L'orientation jusqu'au lieu réalisée par le fait de réussir à trouver son chemin (orienter ses mouvements pour se rendre aux endroits désirés) dépend également de la mobilité. On ne peut s'attendre à ce qu'un individu se déplaçant prête attention aux données sensorielles et à la configuration de l'environnement si un certain degré de sûreté et d'efficacité des mouvements n'est pas assuré. La sûreté est assurée, autant que possible dans les déplacements non visuels, en ayant recours à des dispositifs d'aide à la mobilité, comme des personnes guides, de longues cannes, des chiens guides et des aides aux déplacements électroniques (La Grow et Weessies 1994). Ces dispositifs donnent à la fois une idée de la surface (détection des dénivellations) et des objets rencontrés (présence d'objets sur le parcours) (Blasch et coll. 1996). La façon dont ces dispositifs sont utilisés détermine la mesure dans laquelle la prévisualisation, et donc la sûreté, est assurée. En plus des questions de sûreté, l'individu n'ayant pas recours à la vision pour se déplacer doit être efficace afin

  1. d'établir et de maintenir un parcours en ligne droite
  2. d'arriver à effectuer et à reconnaître les changements de direction
  3. de contourner les objets qui se trouvent sur son parcours tout en maintenant son itinéraire de base et
  4. rétablir sa trajectoire après une perte d'orientation et d'autres changements de direction accidentels ou inattendus (Guth et Rieser 1997)
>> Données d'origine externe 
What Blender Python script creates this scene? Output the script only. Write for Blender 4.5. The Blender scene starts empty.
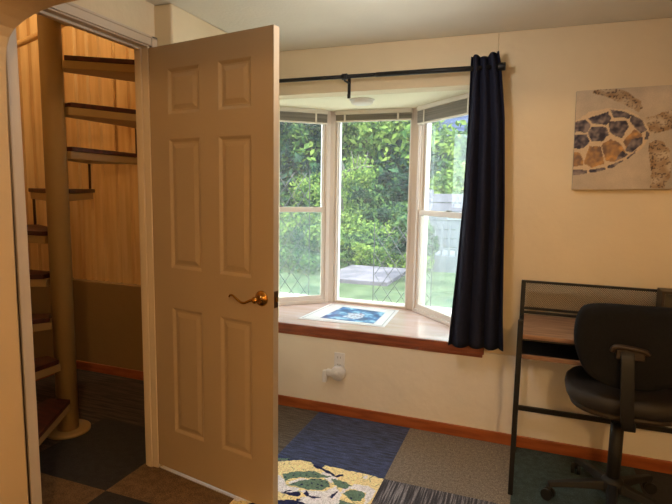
import bpy, bmesh, math, random
from mathutils import Vector, Matrix, noise
random.seed(7)
PI = math.pi
scene = bpy.context.scene
COL = scene.collection

# ------------------------------------------------------------ camera
cam_data = bpy.data.cameras.new('camera')
cam = bpy.data.objects.new('camera', cam_data)
COL.objects.link(cam)
cr = Vector((0.93590481, 0.35187576, 0.01629806))
cu = Vector((-0.05682602, 0.10515795, 0.9928306))
cd = Vector((-0.34763915, 0.9301211, -0.11841353))
cm = Matrix((cr, cu, -cd)).transposed().to_4x4()
cm.translation = Vector((0.24515505, -2.94014045, 1.40925422))
cam.matrix_world = cm
cam_data.sensor_width = 36
cam_data.lens = 515.969 / 672 * 36
cam_data.clip_start = 0.02
cam_data.clip_end = 200
scene.camera = cam

# ------------------------------------------------------------ view, sky, sun
scene.view_settings.view_transform = 'Standard'
scene.view_settings.look = 'None'
scene.view_settings.gamma = 1
scene.view_settings.use_curve_mapping = False
scene.view_settings.exposure = 0.0
SKY = 8.3
SUN = 9.0
ROOM_LAMP = 80
FILL_LAMP = 11
STAIR_LAMP = 40
world = bpy.data.worlds.new('world')
scene.world = world
world.use_nodes = True
wn = world.node_tree
wbg = wn.nodes['Background']
wsky = wn.nodes.new('ShaderNodeTexSky')
wsky.sky_type = 'HOSEK_WILKIE'
wsky.sun_direction = Vector((0.60, -0.56, 1.40)).normalized()
wsky.turbidity = 6
wmix = wn.nodes.new('ShaderNodeMixRGB')
wmix.inputs[0].default_value = 0.75
wmix.inputs[2].default_value = (0.90, 0.95, 1.0, 1)
wn.links.new(wsky.outputs[0], wmix.inputs[1])
wn.links.new(wmix.outputs[0], wbg.inputs[0])
wbg.inputs[1].default_value = SKY

def add_light(kind, name, loc, energy, color, size=0.1, direction=None):
    ld = bpy.data.lights.new(name, kind)
    ld.energy = energy
    ld.color = color
    if kind == 'POINT':
        ld.shadow_soft_size = size
    if kind == 'SUN':
        ld.angle = size
    o = bpy.data.objects.new(name, ld)
    o.location = loc
    if direction is not None:
        o.rotation_euler = Vector(direction).to_track_quat('-Z', 'Y').to_euler()
    COL.objects.link(o)
    return o
add_light('SUN', 'sun', (0, -5, 12), SUN, (1.0, 0.95, 0.82), 0.05, (-0.60, 0.56, -1.40))

# ------------------------------------------------------------ helpers
WM = {}
def wmat(o):
    return WM.get(o.name, Matrix.Identity(4))
def tag(o, label=None, cat=None, group=None, kind=None):
    if label: o['label'] = label
    if cat: o['category'] = cat
    if group: o['group'] = group
    if kind: o['kind'] = kind
    return o
def thing(name, loc, label, cat, group=None, kind=None, rz=0):
    o = bpy.data.objects.new(name, None)
    o.empty_display_size = 0.1
    COL.objects.link(o)
    o.location = loc
    o.rotation_euler = (0, 0, rz)
    WM[o.name] = Matrix.Translation(Vector(loc)) @ Matrix.Rotation(rz, 4, 'Z')
    return tag(o, label, cat, group, kind)
def mk(name, bm, mats, parent=None, bevel=0, smooth=False, origin=None, segs=2, sub=0, tagk=None):
    bmesh.ops.recalc_face_normals(bm, faces=bm.faces)
    me = bpy.data.meshes.new(name)
    bm.to_mesh(me); bm.free()
    if not isinstance(mats, (list, tuple)): mats = [mats]
    for m in mats: me.materials.append(m)
    o = bpy.data.objects.new(name, me)
    COL.objects.link(o)
    if smooth:
        for p in me.polygons: p.use_smooth = True
    if parent is not None:
        M = wmat(parent)
        me.transform(M.inverted())
        o.parent = parent
        WM[o.name] = M
    else:
        if origin is None:
            xs = [v.co.x for v in me.vertices]; ys = [v.co.y for v in me.vertices]; zs = [v.co.z for v in me.vertices]
            origin = ((min(xs)+max(xs))/2, (min(ys)+max(ys))/2, min(zs))
        me.transform(Matrix.Translation(-Vector(origin)))
        o.location = origin
        WM[o.name] = Matrix.Translation(Vector(origin))
    if bevel:
        md = o.modifiers.new('bevel', 'BEVEL'); md.width = bevel; md.segments = segs; md.limit_method = 'ANGLE'; md.angle_limit = 0.6
        md.harden_normals = False
    if sub:
        md = o.modifiers.new('sub', 'SUBSURF'); md.levels = sub; md.render_levels = sub
    if tagk: tag(o, **tagk)
    return o
def B(): return bmesh.new()
def box(bm, x0, x1, y0, y1, z0, z1, M=None, mi=0):
    vs = [bm.verts.new((x, y, z)) for x in (x0, x1) for y in (y0, y1) for z in (z0, z1)]
    if M is not None:
        for v in vs: v.co = M @ v.co
    fs = []
    for idx in ((0, 1, 3, 2), (4, 6, 7, 5), (0, 4, 5, 1), (2, 3, 7, 6), (0, 2, 6, 4), (1, 5, 7, 3)):
        f = bm.faces.new([vs[i] for i in idx]); f.material_index = mi; fs.append(f)
    return vs
def obox(bm, P, ang, u0, u1, n0, n1, z0, z1, mi=0):
    """box in a frame at P (x,y) whose u axis points along ang (degrees); n is 90 degrees left of u"""
    M = Matrix.Translation((P[0], P[1], 0)) @ Matrix.Rotation(math.radians(ang), 4, 'Z')
    return box(bm, u0, u1, n0, n1, z0, z1, M, mi)
def prism(bm, pts, z0, z1, mi=0, M=None):
    """pts in xy extruded in z"""
    a = [bm.verts.new((x, y, z0)) for x, y in pts]
    b = [bm.verts.new((x, y, z1)) for x, y in pts]
    if M is not None:
        for v in a+b: v.co = M @ v.co
    n = len(pts)
    fs = [bm.faces.new(a), bm.faces.new(b)]
    for i in range(n):
        fs.append(bm.faces.new((a[i], a[(i+1) % n], b[(i+1) % n], b[i])))
    for f in fs: f.material_index = mi
def tube(bm, pts, r, n=10, cap=True, mi=0, radii=None):
    pts = [Vector(p) for p in pts]
    rings = []
    up = Vector((0, 0, 1))
    last = None
    for i, p in enumerate(pts):
        t = (pts[min(i+1, len(pts)-1)] - pts[max(i-1, 0)]).normalized()
        if last is None:
            a = t.cross(up)
            if a.length < 0.05: a = t.cross(Vector((1, 0, 0)))
        else:
            a = last - t*last.dot(t)
        a.normalize(); last = a
        b = t.cross(a)
        rr = radii[i] if radii else r
        rings.append([bm.verts.new(p + a*math.cos(2*PI*k/n)*rr + b*math.sin(2*PI*k/n)*rr) for k in range(n)])
    for i in range(len(rings)-1):
        for k in range(n):
            f = bm.faces.new((rings[i][k], rings[i][(k+1) % n], rings[i+1][(k+1) % n], rings[i+1][k])); f.smooth = True; f.material_index = mi
    if cap:
        bm.faces.new(rings[0]).material_index = mi; bm.faces.new(rings[-1]).material_index = mi
def lathe(bm, prof, c=(0, 0, 0), n=24, M=None):
    """prof: (r,z) pairs about z axis through c"""
    rings = []
    for r, z in prof:
        if r < 1e-5: rings.append([bm.verts.new((0, 0, z))])
        else: rings.append([bm.verts.new((r*math.cos(2*PI*k/n), r*math.sin(2*PI*k/n), z)) for k in range(n)])
    T = Matrix.Translation(c) @ (M if M is not None else Matrix.Identity(4))
    for R in rings:
        for v in R: v.co = T @ v.co
    for a, b in zip(rings, rings[1:]):
        for k in range(n):
            if len(a) == 1 and len(b) == 1: continue
            if len(a) == 1: f = bm.faces.new((a[0], b[k], b[(k+1) % n]))
            elif len(b) == 1: f = bm.faces.new((a[k], b[0], a[(k+1) % n]))
            else: f = bm.faces.new((a[k], a[(k+1) % n], b[(k+1) % n], b[k]))
            f.smooth = True
    if len(rings[0]) > 1: bm.faces.new(rings[0])
    if len(rings[-1]) > 1: bm.faces.new(rings[-1])
RX90 = Matrix.Rotation(PI/2, 4, 'X')     # local z -> world -y
def catmull(P, k=6, closed=True):
    out = []; n = len(P)
    rng = range(n) if closed else range(n-1)
    for i in rng:
        g = (lambda j: P[j % n]) if closed else (lambda j: P[max(0, min(n-1, j))])
        p0, p1, p2, p3 = g(i-1), g(i), g(i+1), g(i+2)
        for s in range(k):
            t = s/k
            out.append(tuple(0.5*((2*b)+(-a+c)*t+(2*a-5*b+4*c-d)*t*t+(-a+3*b-3*c+d)*t**3) for a, b, c, d in zip(p0, p1, p2, p3)))
    if not closed: out.append(tuple(P[-1]))
    return out
def S(r, g=None, b=None):
    """sRGB 0-255 to linear rgba"""
    if g is None: g = b = r
    f = lambda c: (c/255/12.92) if c/255 <= 0.04045 else ((c/255+0.055)/1.055)**2.4
    return (f(r), f(g), f(b), 1)

# ------------------------------------------------------------ materials
def pmat(name, col, rough=0.6, metal=0, spec=0.5, noise_amt=0.0, noise_scale=8, bump=0, bump_scale=60, col2=None, coat=0, detail=4, stretch=None):
    m = bpy.data.materials.new(name); m.use_nodes = True
    nt = m.node_tree; bs = nt.nodes['Principled BSDF']
    bs.inputs['Roughness'].default_value = rough
    bs.inputs['Metallic'].default_value = metal
    bs.inputs['Specular IOR Level'].default_value = spec
    bs.inputs['Coat Weight'].default_value = coat
    bs.inputs['Base Color'].default_value = col
    tc = nt.nodes.new('ShaderNodeTexCoord')
    mp = nt.nodes.new('ShaderNodeMapping')
    nt.links.new(tc.outputs['Object'], mp.inputs[0])
    if stretch: mp.inputs['Scale'].default_value = stretch
    if noise_amt or col2:
        nz = nt.nodes.new('ShaderNodeTexNoise'); nz.inputs['Scale'].default_value = noise_scale; nz.inputs['Detail'].default_value = detail
        nt.links.new(mp.outputs[0], nz.inputs['Vector'])
        rp = nt.nodes.new('ShaderNodeValToRGB')
        rp.color_ramp.elements[0].position = 0.35; rp.color_ramp.elements[1].position = 0.65
        c2 = col2 if col2 else tuple(max(0, c*(1-noise_amt)) for c in col[:3]) + (1,)
        rp.color_ramp.elements[0].color = c2; rp.color_ramp.elements[1].color = col
        nt.links.new(nz.outputs['Fac'], rp.inputs[0]); nt.links.new(rp.outputs[0], bs.inputs['Base Color'])
    if bump:
        nb = nt.nodes.new('ShaderNodeTexNoise'); nb.inputs['Scale'].default_value = bump_scale; nb.inputs['Detail'].default_value = 3
        nt.links.new(mp.outputs[0], nb.inputs['Vector'])
        bp = nt.nodes.new('ShaderNodeBump'); bp.inputs['Strength'].default_value = bump; bp.inputs['Distance'].default_value = 0.01
        nt.links.new(nb.outputs['Fac'], bp.inputs['Height']); nt.links.new(bp.outputs[0], bs.inputs['Normal'])
    return m
M_kneewall = pmat('knee_wall_paint', S(236, 230, 222), 0.75, noise_amt=0.05, noise_scale=3, bump=0.35, bump_scale=14)
M_stairknee = pmat('shaded_knee_tan', S(150, 118, 74), 0.75, noise_amt=0.05, noise_scale=3, bump=0.3, bump_scale=14)  # wall colour darkened, the stairwell's shade is put into it
M_archpaint = pmat('arch_wall_paint', S(216, 186, 140), 0.75, noise_amt=0.05, noise_scale=3, bump=0.3, bump_scale=14)
M_mesh = pmat('brown_grey_wire', S(92, 78, 66), 0.6, noise_amt=0.1)
M_wall = pmat('wall_paint', S(232, 214, 180), 0.75, noise_amt=0.05, noise_scale=3, bump=0.35, bump_scale=14)
M_ceil = pmat('ceiling_paint', S(236, 230, 215), 0.85, noise_amt=0.03, noise_scale=5, bump=0.2, bump_scale=60)
M_bayceil = pmat('bay_ceiling_paint', S(238, 230, 198), 0.7, noise_amt=0.03, noise_scale=3)
M_white = pmat('white_trim_paint', S(212, 196, 174), 0.45, noise_amt=0.03, noise_scale=4)
M_door = pmat('door_paint', S(176, 156, 130), 0.42, noise_amt=0.03, noise_scale=3, bump=0.05, bump_scale=90)
M_vinyl = pmat('window_vinyl', S(214, 200, 190), 0.4, noise_amt=0.03)
M_vinylw = pmat('white_vinyl', S(235, 235, 235), 0.4, noise_amt=0.02)
M_base = pmat('stained_baseboard', S(168, 92, 48), 0.4, col2=S(140, 70, 34), noise_scale=5, stretch=(1, 8, 8))
M_silledge = pmat('stained_sill_edge', S(150, 84, 58), 0.35, col2=S(118, 60, 42), noise_scale=6, stretch=(1, 8, 8))
M_sill = pmat('sill_laminate', S(202, 176, 170), 0.2, col2=S(190, 158, 146), noise_scale=3, stretch=(1, 5, 5), coat=0.3)
M_black = pmat('black_metal', S(18, 18, 20), 0.5, noise_amt=0.1)
M_curtain = pmat('navy_curtain_cloth', S(35, 38, 56), 0.85, spec=0.15, noise_amt=0.15, noise_scale=40, bump=0.15, bump_scale=300)
M_brass = pmat('antique_brass', S(190, 140, 70), 0.25, 1.0, noise_amt=0.3, noise_scale=30)
M_dkbrass = pmat('dark_brass', S(110, 80, 45), 0.35, 1.0, noise_amt=0.3, noise_scale=30)
M_pole = pmat('cream_steel_paint', S(178, 148, 98), 0.45, noise_amt=0.06, noise_scale=6)
M_tread = pmat('dark_stained_tread', S(92, 40, 30), 0.5, col2=S(60, 26, 22), noise_scale=10, stretch=(1, 4, 1))
M_rail = pmat('pale_wood_rail', S(214, 170, 110), 0.45, col2=S(190, 145, 90), noise_scale=12)
M_balu = pmat('brown_steel_paint', S(90, 58, 34), 0.5, noise_amt=0.1)
M_plate = pmat('white_plastic', S(228, 230, 240), 0.4, noise_amt=0.02)
M_slot = pmat('dark_slot', S(30, 30, 30), 0.6, noise_amt=0.1)
M_deskwood = pmat('rustic_desk_wood', S(168, 132, 104), 0.5, col2=S(128, 94, 72), noise_scale=5, stretch=(1, 9, 9))
M_chair = pmat('black_chair_fabric', S(26, 27, 30), 0.85, spec=0.2, noise_amt=0.25, noise_scale=80, bump=0.2, bump_scale=300)
M_seat = pmat('black_seat_vinyl', S(36, 31, 28), 0.62, noise_amt=0.2, noise_scale=20)
M_shell = pmat('brown_black_plastic', S(52, 40, 30), 0.55, noise_amt=0.2, noise_scale=10)
M_plastic = pmat('black_plastic', S(20, 20, 21), 0.6, noise_amt=0.15)
M_blind = pmat('blind_slats', S(150, 142, 132), 0.5, col2=S(112, 106, 98), noise_scale=60, stretch=(0.02, 0.02, 3))
M_blindw = pmat('blind_headrail', S(226, 218, 206), 0.4, noise_amt=0.03)
M_paper = pmat('white_card', S(220, 212, 212), 0.35, noise_amt=0.03, coat=0.3)
M_box = pmat('dark_brown_box', S(60, 44, 28), 0.45, noise_amt=0.3, noise_scale=12)
M_boxglass = pmat('smoky_front', S(84, 76, 58), 0.3, col2=S(44, 40, 32), noise_scale=14)
M_metallic = pmat('grey_steel', S(120, 118, 112), 0.3, 1.0, noise_amt=0.1)

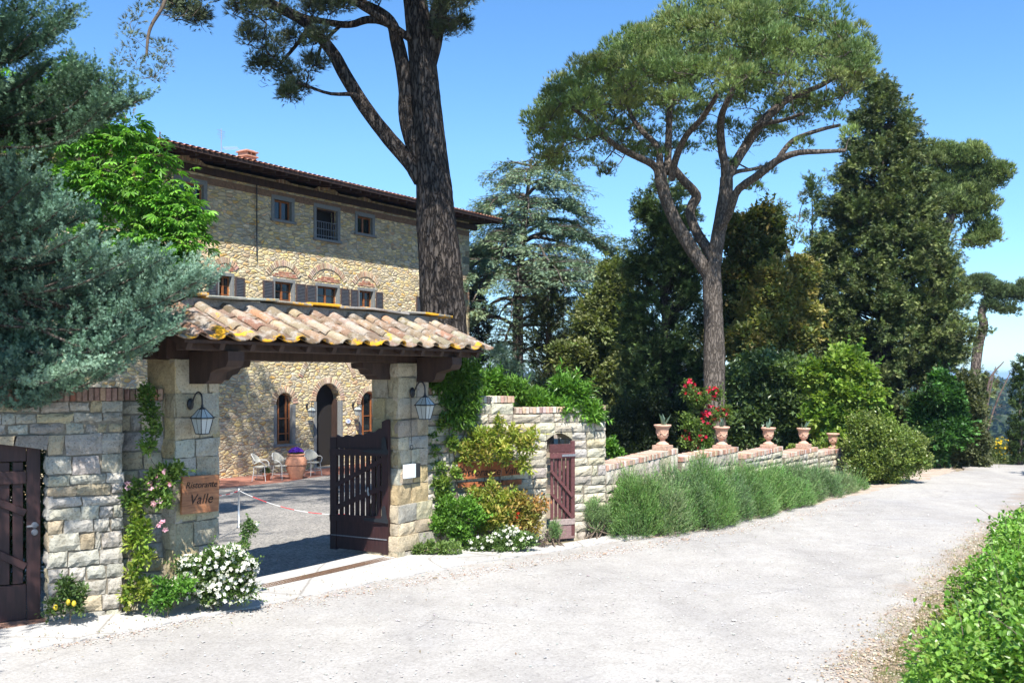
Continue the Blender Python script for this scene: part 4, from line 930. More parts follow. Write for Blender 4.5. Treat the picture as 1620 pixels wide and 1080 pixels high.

Par suite du recours à ces techniques et de l'enseignement dispensé, beaucoup de personnes ayant une déficience visuelle peuvent généralement se déplacer la plupart du temps de façon sûre et autonome dans la plupart des environnements et ainsi surmonter les limitations associées aux habiletés complémentaires d'orientation et de mobilité issues des limitations dans la fonction visuelle (Jansson 2000, Long 2008).